With different types of sushi available, they all have one thing in common — rice. The rice used for sushi is a short-grain rice prepared with vinegar to give it a sticky consistency to help the rice stay together.

  • Nigiri — Japan's most popular and basic form of sushi — is a piece of raw fish that is placed on top of a small ball of rice. Although raw fish is the most common, tamago (Japanese rolled omelet), cooked or seared meats or fish and vegetables may be placed on the rice. In Japan, this type of sushi is turned upside down and the fish is dipped in the soy sauce rather than dunking the rice.
  • Maki is a sushi roll. Nori, or seaweed, is most commonly used as the wrapper to hold everything inside. Typically, nori is on the outside with rice and a filling in the middle. Rolls are very basic in Japan, ranging from cucumbers to natto (fermented soybeans). In the U.S., it's more common to see rolls with the rice on the outside.
  • Gunkanmaki — sometimes called "battleship" style sushi — is a combination of nigiri and maki. The ball of rice is topped with a less-solid filling (for example, uni, oysters or ikura) and held in place by wrapping nori around the outside, forming a rice "ship" bottom and holding the filling on top.

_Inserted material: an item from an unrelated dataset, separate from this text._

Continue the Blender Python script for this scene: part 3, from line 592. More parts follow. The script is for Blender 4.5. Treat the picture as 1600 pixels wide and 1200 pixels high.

While sushi has the potential to be very healthy, it also has the potential to be loaded with hidden calories. To enjoy the benefits of this healthy Japanese food, try the following:

  • Keep it simple. Less is more when it comes to sushi. Nigiri is your best pick. Choose a variety of fish to maximize nutrition benefits and minimize potential build up of contaminants, including mercury. Avoid restaurants that make their sushi with a lot of rice and skimp on the fish. Note: The FDA recommends pregnant women should avoid any raw fish, including sushi.
  • Choose your rolls wisely. Watch out for fried fillings, mayo, cream cheese and rolls that are "crunchy." Stick with fish and vegetables.
  • Minimize soy sauce. It is high in sodium and easy to overuse, and, when possible, choose the "lower sodium" version. When using soy sauce, try dipping the fish, not the rice.